I ragazzi a scuola pur riconoscendo lo sforzo e la dedizione della maggioranza
degli insegnanti che operano in questi territori non vedono l’ora di scappare
via consapevoli di vivere in un luogo che muore ogni giorno e non gli lascia
nessuna possibilità per pensare a costruire un futuro in queste terre. Leggo
nei loro occhi ancora tristezza e rassegnazione, non vorrebbero andare via, ma
non hanno alternative, cos’altro possono fare?
Lavoro, sanità, scuola i capisaldi della democrazia, i
settori che determinano la civiltà di una nazione, nel nuorese sono sotto
attacco da anni. “Ci siamo opposti per anni a questa sciagurata azione di
smantellamento” – mi dicono tante persone che vivono a Nuoro e che hanno
militato in associazioni, partiti, sindacati che negli ultimi anni ho ascoltato
con attenzione – “adesso non ce la facciamo più, siamo esausti, cerchiamo di
salvare il salvabile, per il resto non sappiamo più cosa fare”. Rassegnazione,
ancora rassegnazione anche dove questa parola dovrebbe essere bandita poiché se
alzano bandiera bianca le forze sociali allora significa che ci troviamo di
fronte a un fenomeno irreversibile. Certo ciò non accade solo nel nuorese,
tutte le aree interne italiane stanno subendo lo stesso destino, ma nel centro
Sardegna la situazione è ancora più critica perché si tratta di un territorio
che è un’isola dentro l’isola abbandonata da anni dal governo di Roma.

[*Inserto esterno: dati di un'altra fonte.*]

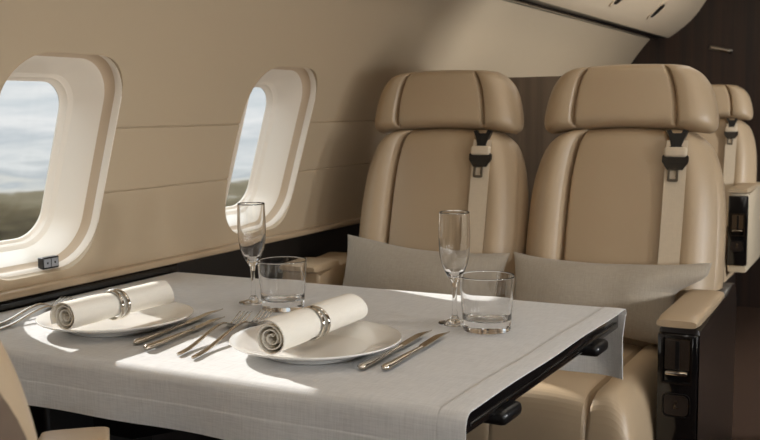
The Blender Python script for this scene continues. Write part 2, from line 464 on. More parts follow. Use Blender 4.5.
def back_parts(t, belt=True, BT=BT):
    H = .56
    hwt = [(0, .244), (.15, .249), (.45, .252), (.64, .249), (.78, .240), (.89, .222), (.95, .202), (1, .165)]
    hw = lambda v: spline_tab(hwt, v)*.985
    us = .545
    def front(u, v):
        a = abs(u); e = sup(u, 7)*sup(2*v-1, 16)
        T = .062
        if a < us: T += .010*(1-(a/us)**2)
        else:
            q = (a-us)/(1-us); T += .030*math.sin(PI*min(1, q*1.15+.0))**.8 if q < .87 else 0
        T += .012*smoothstep(.55, .05, v)
        g = .022*math.exp(-((a-us)/.022)**2)*smoothstep(0, .06, v)*smoothstep(1, .93, v)
        return (T-g)*e
    back = lambda u, v: .055*sup(u, 4)*sup(2*v-1, 10)
    arch = lambda u, v: -.010*u*u*v
    rot = (-BT, 0, 0)
    # hinge point in seat space: back front surface ends at y=0 for z=.70
    oy, oz = -.053+.075, .45
    obj('backrest', cushion(H, hw, front, back, arch, 120, 70), M['leather'], t, 0, (0, oy, oz), rot)
    # head cushion
    hh = .173
    ht = [(0, .192), (.04, .204), (.13, .2095), (.32, .2075), (.52, .2005), (.72, .188), (.89, .166), (1, .136)]
    hwh = lambda v: 1.04*spline_tab(ht, v)
    uh = .585
    def hf(u, v):
        a = abs(u); e = sup(u, 8)*sup(2*v-1, 9)
        T = .068+(.005*(1-(a/uh)**2) if a < uh else .008*math.sin(PI*min(1, (a-uh)/(1-uh))))
        T -= .016*math.exp(-((a-uh)/.022)**2)*smoothstep(0, .1, v)*smoothstep(1, .85, v)
        return T*e
    hb = lambda u, v: .070*sup(u, 4)*sup(2*v-1, 5)
    ha = lambda u, v: .012*(1-u*u)*(1-v)-.006*u*u*v
    p = Matrix.Rotation(-BT, 3, 'X') @ Vector((0, 0, .562))
    obj('headrest', cushion(hh, hwh, hf, hb, ha, 120, 50), M['leather'], t, 0, (0, oy+p.y-.012, oz+p.z-.014), (-BT*.6, 0, 0))
    # back shell behind the padding; dark brown paints in the near seat's shade
    sb = cushion(H-.02, lambda v: 1.0*hw(v), lambda u, v: .004*sup(u, 6)*sup(2*v-1, 12), lambda u, v: .085*sup(u, 6)*sup(2*v-1, 12), arch, 60, 40)
    obj('back_shell', sb, M['back'], t, 0, (0, oy, oz), rot, 'back shell with shade painted in as dark brown')
    if belt:
        bx = .136
        fm = Matrix.Translation((0, oy, oz)) @ Matrix.Rotation(-BT, 4, 'X')
        bm = bm_new()
        pts = []
        for i in range(25):
            v = .05+.87*i/24
            u = bx/hw(v)
            d = max(front(u-.08, v), front(u, v), front(u+.08, v))
            pts.append((bx-.004+.006*v, -d-.003, H*v))
        add_sweep(bm, pts, lambda i: [(-.025, -.001), (.025, -.001), (.025, .001), (-.025, .001)], frame=Vector((0, -1, 0)))
        st = obj('belt_strap', bm, M['strap'], t, 30); st.matrix_local = fm
        fy = -max(front(bx/hw(.9), .9), front(bx/hw(.84), .84))-.004
        # anchor: dark hourglass bracket, folded webbing, plate and tongue loop
        def P(z): return H*.5+z
        z0 = .531
        bm = bm_new()
        add_prism(bm, [(bx-.025, z0+.008), (bx-.015, z0+.010), (bx-.010, z0+.001), (bx+.010, z0+.001), (bx+.015, z0+.010), (bx+.026, z0+.008),
                       (bx+.018, z0-.012), (bx+.012, z0-.030), (bx+.018, z0-.034), (bx-.018, z0-.034), (bx-.012, z0-.030), (bx-.016, z0-.012)], 'y', fy-.008, fy+.004)
        a = obj('belt_anchor', bm, M['black'], t, 30); a.matrix_local = fm
        bm = bm_new(); add_box(bm, (bx-.027, fy-.016, z0-.057), (bx+.027, fy-.002, z0-.033), .006, 3)
        f = obj('webbing_fold', bm, M['strap'], a, 40)
        bm = bm_new(); add_prism(bm, rrect(.031, .011, .007, 4, bx, z0-.062), 'y', fy-.010, fy+.006)
        add_prism(bm, [(bx-.030, z0-.070), (bx+.030, z0-.070), (bx+.018, z0-.088), (bx-.018, z0-.088)], 'y', fy-.009, fy+.004)
        obj('belt_plate', bm, M['black_gloss'], a, 30)
        bm = bm_new()
        outer = rrect(.0125, .0165, .004, 3, bx-.004, z0-.100); inner = rrect(.0075, .0105, .002, 3, bx-.004, z0-.100)
        A = [[bm.verts.new((x, y, z)) for x, z in o_] for y in (fy-.009, fy-.002) for o_ in (outer, inner)]
        n = len(outer)
        for k in range(n):
            k2 = (k+1) % n
            bm.faces.new((A[0][k], A[0][k2], A[1][k2], A[1][k])); bm.faces.new((A[2][k], A[3][k], A[3][k2], A[2][k2]))
            bm.faces.new((A[0][k], A[2][k], A[2][k2], A[0][k2])); bm.faces.new((A[1][k], A[1][k2], A[3][k2], A[3][k]))
        obj('belt_tongue', bm, M['dark_chrome'], a, 30)

def seat_base(t, cx=0., half=.215, y0=-.52):
    L = .56
    cs = .50
    hwc = lambda v: half
    def up(u, v):
        a = abs(u)
        e = sup(u, 9)*sup(2*v-1, 16)
        T = .198+(.008*(1-(a/cs)**2) if a < cs else .016*math.sin(PI*min(1, (a-cs)/(1-cs)))**.7)
        T -= .02*math.exp(-((a-cs)/.022)**2)
        return T*e
    dn = lambda u, v: .002*sup(u, 4)*sup(2*v-1, 4)
    bm = cushion(L, hwc, up, dn, lambda u, v: 0, 120, 70)
    # lay flat: z (0..L) -> y, -y -> z
    for v in bm.verts:
        x, y, z = v.co; v.co = (x+cx, y0+z, .285-y)
    obj('seat_cushion', bm, M['leather'], t, 0)
    bm = bm_new(); add_box(bm, (cx-half+.02, y0+.06, .02), (cx+half-.02, .10, .288), .02, 3)
    obj('seat_pedestal', bm, M['shell'], t)

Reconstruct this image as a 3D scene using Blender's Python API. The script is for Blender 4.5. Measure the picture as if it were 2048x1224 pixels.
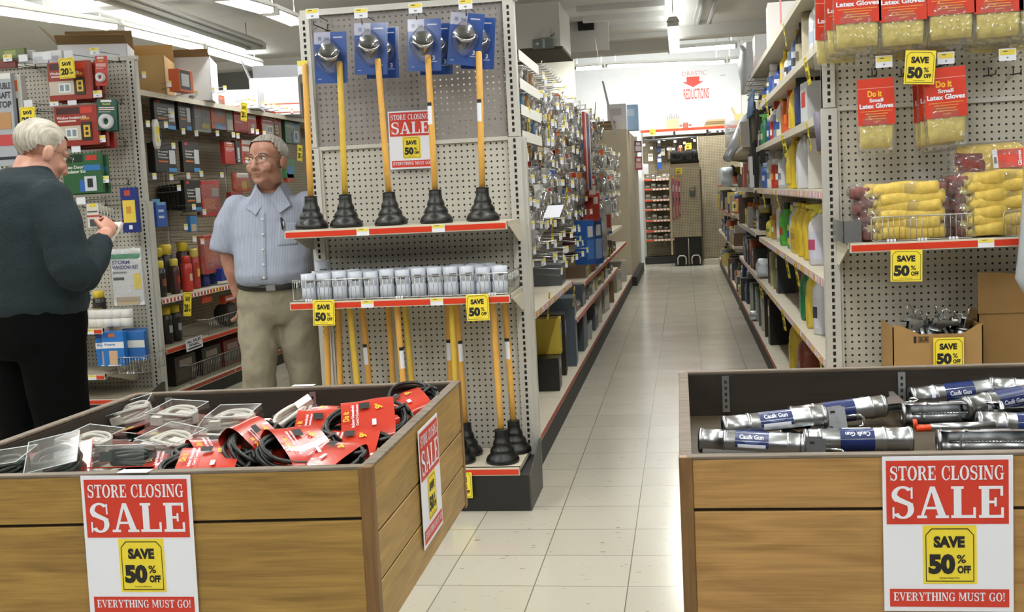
import bpy, bmesh, math, random
from mathutils import Vector as V, Matrix, Euler
random.seed(7)
SC = bpy.context.scene
for _o in list(bpy.data.objects): bpy.data.objects.remove(_o)
COL = SC.collection
PI = math.pi
# ---------------------------------------------------------------- camera
FPX, YAW, PITCH, ROLL, EYE = 2218.557, 0.157, 0.0994, 0.0498, 1.3586
def _axes():
    cy, sy, cp, sp = math.cos(YAW), math.sin(YAW), math.cos(PITCH), math.sin(PITCH)
    F = V((-sy*cp, cy*cp, -sp)); R0 = V((cy, sy, 0)); D0 = F.cross(R0)
    c, q = math.cos(ROLL), math.sin(ROLL)
    return c*R0+q*D0, -q*R0+c*D0, F
CX_, CD_, CF_ = _axes()
cam = bpy.data.cameras.new('camera'); camo = bpy.data.objects.new('camera', cam); COL.objects.link(camo)
cam.sensor_fit = 'HORIZONTAL'; cam.sensor_width = 36; cam.lens = FPX/2048*36; cam.clip_start = .05; cam.clip_end = 80
m3 = Matrix((CX_, -CD_, -CF_)).transposed()
camo.matrix_world = Matrix.Translation((0, 0, EYE)) @ m3.to_4x4()
SC.camera = camo
def ray(u, v): return CF_ + CX_*((u-1024)/FPX) + CD_*((v-612)/FPX)
E0 = V((0, 0, EYE))
def AY(u, v, y):
    r = ray(u, v); return E0 + r*(y/r.y)
def AX(u, v, x):
    r = ray(u, v); return E0 + r*(x/r.x)
def proj(P):
    d = V(P)-E0; k = d.dot(CF_); return 1024+FPX*d.dot(CX_)/k, 612+FPX*d.dot(CD_)/k
def y_at(u, x, z):
    """depth at which a line along y at (x, z) crosses picture column u"""
    a, b = 2.0, 40.0; s = 1 if proj((x, a, z))[0] < proj((x, b, z))[0] else -1
    for _ in range(50):
        m = (a+b)/2
        if (proj((x, m, z))[0]-u)*s < 0: a = m
        else: b = m
    return a
def AZ(u, v, z):
    r = ray(u, v); return E0 + r*((z-EYE)/r.z)
# ---------------------------------------------------------------- light, exposure
SC.view_settings.view_transform = 'Standard'; SC.view_settings.look = 'None'
SC.view_settings.exposure = -0.28; SC.view_settings.gamma = 1; SC.view_settings.use_curve_mapping = False
SC.cycles.use_denoising = True
SC.cycles.max_bounces = 7; SC.cycles.diffuse_bounces = 3; SC.cycles.glossy_bounces = 3
SC.cycles.transmission_bounces = 4; SC.cycles.transparent_max_bounces = 14
SC.cycles.sample_clamp_indirect = 6; SC.cycles.caustics_reflective = False; SC.cycles.caustics_refractive = False
W = bpy.data.worlds.new('world'); SC.world = W; W.use_nodes = True
_bg = W.node_tree.nodes['Background']; _bg.inputs[0].default_value = (.80, .86, 1, 1); _bg.inputs[1].default_value = .13
LAMP = 1.0          # overall strength of the fluorescent rows
def area(x, y, z, lx, ly, power, col=(.985, 1, .965)):
    l = bpy.data.lights.new('fluorescent_light', 'AREA'); l.shape = 'RECTANGLE'; l.size = lx; l.size_y = ly
    l.energy = power*LAMP; l.color = col
    o = bpy.data.objects.new('fluorescent_light', l); o.location = (x, y, z); COL.objects.link(o); return o
# unseen fluorescent rows, added to brighten the aisles and shelving (x, first y, last y, count, z)
ADDED_LIGHT_ROWS = [(-5.3, -0.5, 8, 4, 3.06), (-2.6, -0.8, 4.0, 3, 3.06), (.0, -1.2, 7.2, 4, 3.06), (2.4, -.5, 9, 4, 3.06)]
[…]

Come siamo arrivati alla rassegnazione generalizzata,
come è stato possibile che l’unica provincia, la Stalingrado sarda, che ha
sostanzialmente resistito al dilagare nell’isola della sciagura leghista e
della destra antidemocratica adesso si ritrovi a fare i conti con il peggior
nemico del cambiamento, la rassegnazione. Il fatto è che il nostro avversario,
il capitalismo selvaggio e arrogante è sempre più forte e pervasivo e ha
approfittato in maniera astuta dell’arretramento della sinistra italiana su
posizioni di neocentrismo ben rappresentate dal PD e dal renzismo.
D’altro canto quella che si definisce, a torto o a
ragione, la sinistra autentica, non sa fare altro che arroccarsi su posizioni
parcellizzate per cui ci ritroviamo, ad esempio, ad avere dieci partitini
comunisti divisi e litigiosi e non riusciamo a far rinascere una grande forza
politica autenticamente socialista che possa opporsi con forza, come faceva un
tempo, con tutti i suoi limiti, il vecchio PCI, alla devastazione della
democrazia e, dunque, allo smantellamento della vita sociale, economica e
culturale nelle zone svantaggiate dell’interno della nostra isola e dell’Italia
intera.
Intanto, al momento, in attesa che succeda qualcosa di
straordinario, la storia c’insegna che ciò spesso accade, resisto, resisto con
tutte le mie forze alla rassegnazione!